Data extracted from a collection
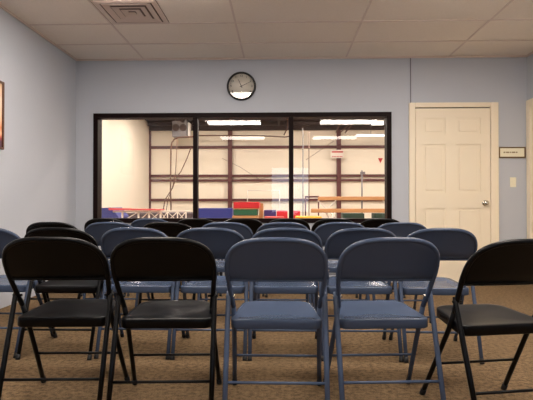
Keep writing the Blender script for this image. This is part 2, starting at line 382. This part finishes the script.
def chair_parts(root, mf, ms):
    r = .0115
    low = [(A0-.0185, .455), (A0-(ZB-.51)*.10, .51), (A0-(ZB-.57)*.09, .57), (A0-.0012, .605)]
    pts = [P3(-x, z) for x, z in low] + [P3(x, z) for x, z in arch()] + [P3(x, z) for x, z in low[::-1]]
    MB().tube(pts, r, 10).build('back_frame', mf, root)
    # backrest panel: bulged pressed sheet between the arch
    b = MB(); NX, NZ = 24, 12; zb0 = .590
    grid = {}
    for side, dy in ((0, -.0075), (1, .0075)):
        for i in range(NZ+1):
            z = zb0 + (ZT-.004-zb0)*(1-(1-i/NZ)**1.6)
            t = max(0, (z-ZB)/(ZT-ZB)); hw_ = A0*max(0.0, 1-t**NE)**(1/NE) - max(0, ZB-z)*.09
            for j in range(NX+1):
                x = hw_*(-1+2*j/NX)
                e = 1.0
                if i == 0: e = 0.5
                grid[side, i, j] = b.bm.verts.new(P3(x, z, dy*e))
    for side in (0, 1):
        for i in range(NZ):
            for j in range(NX):
                q = [grid[side, i, j], grid[side, i, j+1], grid[side, i+1, j+1], grid[side, i+1, j]]
                b.bm.faces.new(q if side == 0 else q[::-1]).smooth = True
    for j in range(NX):
        b.bm.faces.new([grid[0, 0, j], grid[1, 0, j], grid[1, 0, j+1], grid[0, 0, j+1]])
        b.bm.faces.new([grid[0, NZ, j], grid[0, NZ, j+1], grid[1, NZ, j+1], grid[1, NZ, j]])
    for i in range(NZ):
        b.bm.faces.new([grid[0, i, 0], grid[0, i+1, 0], grid[1, i+1, 0], grid[1, i, 0]])
        b.bm.faces.new([grid[0, i, NX], grid[1, i, NX], grid[1, i+1, NX], grid[0, i+1, NX]])
    # rolled lower edge
    b.tube([P3((A0-.0035)*(-.98+1.96*k/16), zb0, 0) for k in range(17)], .0075, 8)
    b.build('backrest', mf, root)
    # seat
    b = MB(); yc = (-.345-.02)/2+.265
    def outline():
        o = []
        def corner(cx_, cy_, rr, a0):
            for k in range(9):
                a = a0 + k*PI/16; o.append((cx_+rr*math.cos(a), cy_+rr*math.sin(a)))
        yr, yf = -.345+.265, -.02+.265
        corner(.176-.07, yf-.07, .07, 0); corner(-.176+.07, yf-.07, .07, PI/2)
        def seg(p, q, n): 
            for k in range(1, n): o.append((p[0]+(q[0]-p[0])*k/n, p[1]+(q[1]-p[1])*k/n))
        seg((-.176, yf-.07), (-.2045, yr+.035), 5)
        corner(-.2045+.035, yr+.035, .035, PI)
        seg((-.2045+.035, yr), (.2045-.035, yr), 6)
        corner(.2045-.035, yr+.035, .035, 3*PI/2)
        seg((.2045, yr+.035), (.176, yf-.07), 5)
        return o
    O = outline(); n = len(O)
    zbase = lambda y: .410 + (y-(-.345+.265))/(.325)*.024
    rings = []
    prof = [(.12, -.010), (.3, -.0095), (.5, -.008), (.68, -.0055), (.82, -.002), (.92, .0005), (.97, .0002), (.988, -.0012), (.997, -.0045), (1.0, -.010), (1.0, -.04), (.985, -.043), (.97, -.04), (.965, -.02), (.5, -.018)]
    for s_, dz in prof:
        rings.append([b.bm.verts.new((x*s_, yc+(y-yc)*s_, zbase(yc+(y-yc)*s_)+dz)) for x, y in O])
    b.bm.faces.new(rings[0]); b.bm.faces.new(rings[-1][::-1])
    for i in range(len(rings)-1):
        for k in range(n):
            b.bm.faces.new([rings[i][k], rings[i+1][k], rings[i+1][(k+1) % n], rings[i][(k+1) % n]]).smooth = True
    b.build('seat', ms, root)
    for s_ in (-1, 1):
        # front leg: lower run of the main tube
        lf = MB().tube([P3(s_*(A0-.0185), .4551), P3(s_*.1985, .37), P3(s_*.210, .12), P3(s_*.2155, .02)], r, 10).build('leg', mf, root)
        MB().tube([P3(s_*.2150, .032), P3(s_*.2158, .010), P3(s_*.2160, .001)], [.0130, .0138, .0130], 10).build('foot_cap', M['rubber'], lf)
        # rear leg pinned to the tube above the seat, ending at the back
        zp = .512; yp = yt(zp)
        top = Vector((s_*.2165, yp, zp)); ft = Vector((s_*.2150, -.238, 0.0))
        lr = MB().tube([top+(top-ft)*.03, top*.98+ft*.02, top*.5+ft*.5, top*.04+ft*.96], [.0095, .0115, .012, .011], 10, flat=.95).build('leg', mf, root)
        MB().tube([top*.06+ft*.94, top*.02+ft*.98, ft+Vector((0, 0, .001))], [.013, .0135, .013], 10).build('foot_cap', M['rubber'], lr)
        MB().tube([Vector((s_*.187, yp, zp-.004)), Vector((s_*.2285, yp, zp-.004))], .006, 8).build('pivot', M['chrome'] if mf is M['blue'] else mf, root)
        # short link plate from seat side to tube
        MB().box((s_*.1865, .02, .402), (s_*.1895, .14, .416), .001, 1).build('hinge_plate', mf, root)
    z = .182; y = yt(z)
    MB().tube([(-.207, y, z), (.207, y, z)], .0062, 8).build('stretcher', mf, root)
    z = .165; k = z/.512; y = -.238+(yt(.512)+.238)*k
    MB().tube([(-.214, y, z), (.214, y, z)], .0068, 8).build('stretcher', mf, root)

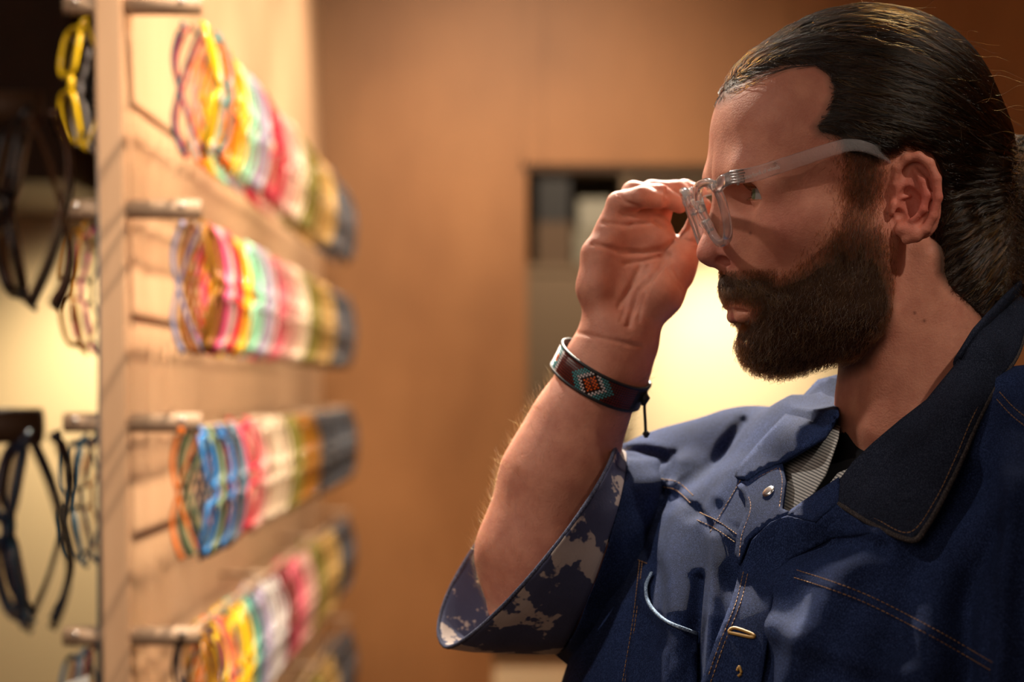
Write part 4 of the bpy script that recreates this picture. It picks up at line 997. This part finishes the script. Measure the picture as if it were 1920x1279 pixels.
# ============================================================ THE SHOP
ply = wood('plywood_wall', (0.40, 0.19, 0.075), (0.29, 0.125, 0.045), 3.0, (1, 1, 0.35), 0.5)
cream = mat('cream_plaster', (0.78, 0.61, 0.40), 0.85); cn = noise(cream, 8); bump(cream, cn.outputs[0], 0.002, 0.3)
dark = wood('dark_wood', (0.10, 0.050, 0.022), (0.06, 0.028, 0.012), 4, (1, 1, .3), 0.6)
umber = mat('umber_cupboard', (0.16, 0.105, 0.062), 0.7); un = noise(umber, 5); bump(umber, un.outputs[0], 0.002, 0.3)
floor_m = wood('floor_boards', (0.24, 0.15, 0.09), (0.17, 0.10, 0.06), 4, (0.5, 5, 1), 0.45)
ceil_m = mat('ceiling_paint', (0.30, 0.22, 0.15), 0.9)
pw = noise(ply, 1.3, (1, 1, 1), 3); N9, L9, B9 = nodes(ply); m9 = N9.new('ShaderNodeMix'); m9.data_type = 'RGBA'; m9.blend_type = 'MULTIPLY'; m9.inputs[0].default_value = 1; r9 = ramp(ply, pw.outputs[0], [(0.35, (0.78, 0.74, 0.70)), (0.62, (1.08, 1.06, 1.04))]); L9.new(B9.inputs['Base Color'].links[0].from_socket, m9.inputs[6]); L9.new(r9.outputs[0], m9.inputs[7]); L9.new(m9.outputs[2], B9.inputs['Base Color'])
def sbox(name, lo, hi, m, bev=0.0, **kw): return from_bm(name, box_bm(lo, hi, bev), m, None, kind='structure', **kw)
fl = sbox('floor', (-2.6, -2.6, -0.10), (2.4, 8.2, -0.002), floor_m)
for k in range(24):           # floor boards
    y0 = -2.6+k*0.45; from_bm('floor_board', box_bm((-2.6, y0+.002, -0.004), (2.4, y0+.448, 0.0), 0.0015), floor_m, fl)
sbox('ceiling', (-2.6, -2.6, 3.0), (2.4, 8.2, 3.1), ceil_m)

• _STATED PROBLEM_
Copy all the lines of data exactly as they appear, dropping any images.

• _THE RESPONSE_
Keep writing the Blender script for this image. This is part 2, starting at line 382. This part finishes the script.
def chair_parts(root, mf, ms):
    r = .0115
    low = [(A0-.0185, .455), (A0-(ZB-.51)*.10, .51), (A0-(ZB-.57)*.09, .57), (A0-.0012, .605)]
    pts = [P3(-x, z) for x, z in low] + [P3(x, z) for x, z in arch()] + [P3(x, z) for x, z in low[::-1]]
    MB().tube(pts, r, 10).build('back_frame', mf, root)
    # backrest panel: bulged pressed sheet between the arch
    b = MB(); NX, NZ = 24, 12; zb0 = .590
    grid = {}
    for side, dy in ((0, -.0075), (1, .0075)):
        for i in range(NZ+1):
            z = zb0 + (ZT-.004-zb0)*(1-(1-i/NZ)**1.6)
            t = max(0, (z-ZB)/(ZT-ZB)); hw_ = A0*max(0.0, 1-t**NE)**(1/NE) - max(0, ZB-z)*.09
            for j in range(NX+1):
                x = hw_*(-1+2*j/NX)
                e = 1.0
                if i == 0: e = 0.5
                grid[side, i, j] = b.bm.verts.new(P3(x, z, dy*e))
    for side in (0, 1):
        for i in range(NZ):
            for j in range(NX):
                q = [grid[side, i, j], grid[side, i, j+1], grid[side, i+1, j+1], grid[side, i+1, j]]
                b.bm.faces.new(q if side == 0 else q[::-1]).smooth = True
    for j in range(NX):
        b.bm.faces.new([grid[0, 0, j], grid[1, 0, j], grid[1, 0, j+1], grid[0, 0, j+1]])
        b.bm.faces.new([grid[0, NZ, j], grid[0, NZ, j+1], grid[1, NZ, j+1], grid[1, NZ, j]])
    for i in range(NZ):
        b.bm.faces.new([grid[0, i, 0], grid[0, i+1, 0], grid[1, i+1, 0], grid[1, i, 0]])
        b.bm.faces.new([grid[0, i, NX], grid[1, i, NX], grid[1, i+1, NX], grid[0, i+1, NX]])
    # rolled lower edge
    b.tube([P3((A0-.0035)*(-.98+1.96*k/16), zb0, 0) for k in range(17)], .0075, 8)
    b.build('backrest', mf, root)
    # seat
    b = MB(); yc = (-.345-.02)/2+.265
    def outline():
        o = []
        def corner(cx_, cy_, rr, a0):
            for k in range(9):
                a = a0 + k*PI/16; o.append((cx_+rr*math.cos(a), cy_+rr*math.sin(a)))
        yr, yf = -.345+.265, -.02+.265
        corner(.176-.07, yf-.07, .07, 0); corner(-.176+.07, yf-.07, .07, PI/2)
        def seg(p, q, n): 
            for k in range(1, n): o.append((p[0]+(q[0]-p[0])*k/n, p[1]+(q[1]-p[1])*k/n))
        seg((-.176, yf-.07), (-.2045, yr+.035), 5)
        corner(-.2045+.035, yr+.035, .035, PI)
        seg((-.2045+.035, yr), (.2045-.035, yr), 6)
        corner(.2045-.035, yr+.035, .035, 3*PI/2)
        seg((.2045, yr+.035), (.176, yf-.07), 5)
        return o
    O = outline(); n = len(O)
    zbase = lambda y: .410 + (y-(-.345+.265))/(.325)*.024
    rings = []
    prof = [(.12, -.010), (.3, -.0095), (.5, -.008), (.68, -.0055), (.82, -.002), (.92, .0005), (.97, .0002), (.988, -.0012), (.997, -.0045), (1.0, -.010), (1.0, -.04), (.985, -.043), (.97, -.04), (.965, -.02), (.5, -.018)]
    for s_, dz in prof:
        rings.append([b.bm.verts.new((x*s_, yc+(y-yc)*s_, zbase(yc+(y-yc)*s_)+dz)) for x, y in O])
    b.bm.faces.new(rings[0]); b.bm.faces.new(rings[-1][::-1])
    for i in range(len(rings)-1):
        for k in range(n):
            b.bm.faces.new([rings[i][k], rings[i+1][k], rings[i+1][(k+1) % n], rings[i][(k+1) % n]]).smooth = True
    b.build('seat', ms, root)
    for s_ in (-1, 1):
        # front leg: lower run of the main tube
        lf = MB().tube([P3(s_*(A0-.0185), .4551), P3(s_*.1985, .37), P3(s_*.210, .12), P3(s_*.2155, .02)], r, 10).build('leg', mf, root)
        MB().tube([P3(s_*.2150, .032), P3(s_*.2158, .010), P3(s_*.2160, .001)], [.0130, .0138, .0130], 10).build('foot_cap', M['rubber'], lf)
        # rear leg pinned to the tube above the seat, ending at the back
        zp = .512; yp = yt(zp)
        top = Vector((s_*.2165, yp, zp)); ft = Vector((s_*.2150, -.238, 0.0))
        lr = MB().tube([top+(top-ft)*.03, top*.98+ft*.02, top*.5+ft*.5, top*.04+ft*.96], [.0095, .0115, .012, .011], 10, flat=.95).build('leg', mf, root)
        MB().tube([top*.06+ft*.94, top*.02+ft*.98, ft+Vector((0, 0, .001))], [.013, .0135, .013], 10).build('foot_cap', M['rubber'], lr)
        MB().tube([Vector((s_*.187, yp, zp-.004)), Vector((s_*.2285, yp, zp-.004))], .006, 8).build('pivot', M['chrome'] if mf is M['blue'] else mf, root)
        # short link plate from seat side to tube
        MB().box((s_*.1865, .02, .402), (s_*.1895, .14, .416), .001, 1).build('hinge_plate', mf, root)
    z = .182; y = yt(z)
    MB().tube([(-.207, y, z), (.207, y, z)], .0062, 8).build('stretcher', mf, root)
    z = .165; k = z/.512; y = -.238+(yt(.512)+.238)*k
    MB().tube([(-.214, y, z), (.214, y, z)], .0068, 8).build('stretcher', mf, root)

Write part 4 of the bpy script that recreates this picture. It picks up at line 997. This part finishes the script. Measure the picture as if it were 1920x1279 pixels.
# ============================================================ THE SHOP
ply = wood('plywood_wall', (0.40, 0.19, 0.075), (0.29, 0.125, 0.045), 3.0, (1, 1, 0.35), 0.5)
cream = mat('cream_plaster', (0.78, 0.61, 0.40), 0.85); cn = noise(cream, 8); bump(cream, cn.outputs[0], 0.002, 0.3)
dark = wood('dark_wood', (0.10, 0.050, 0.022), (0.06, 0.028, 0.012), 4, (1, 1, .3), 0.6)
umber = mat('umber_cupboard', (0.16, 0.105, 0.062), 0.7); un = noise(umber, 5); bump(umber, un.outputs[0], 0.002, 0.3)
floor_m = wood('floor_boards', (0.24, 0.15, 0.09), (0.17, 0.10, 0.06), 4, (0.5, 5, 1), 0.45)
ceil_m = mat('ceiling_paint', (0.30, 0.22, 0.15), 0.9)
pw = noise(ply, 1.3, (1, 1, 1), 3); N9, L9, B9 = nodes(ply); m9 = N9.new('ShaderNodeMix'); m9.data_type = 'RGBA'; m9.blend_type = 'MULTIPLY'; m9.inputs[0].default_value = 1; r9 = ramp(ply, pw.outputs[0], [(0.35, (0.78, 0.74, 0.70)), (0.62, (1.08, 1.06, 1.04))]); L9.new(B9.inputs['Base Color'].links[0].from_socket, m9.inputs[6]); L9.new(r9.outputs[0], m9.inputs[7]); L9.new(m9.outputs[2], B9.inputs['Base Color'])
def sbox(name, lo, hi, m, bev=0.0, **kw): return from_bm(name, box_bm(lo, hi, bev), m, None, kind='structure', **kw)
fl = sbox('floor', (-2.6, -2.6, -0.10), (2.4, 8.2, -0.002), floor_m)
for k in range(24):           # floor boards
    y0 = -2.6+k*0.45; from_bm('floor_board', box_bm((-2.6, y0+.002, -0.004), (2.4, y0+.448, 0.0), 0.0015), floor_m, fl)
sbox('ceiling', (-2.6, -2.6, 3.0), (2.4, 8.2, 3.1), ceil_m)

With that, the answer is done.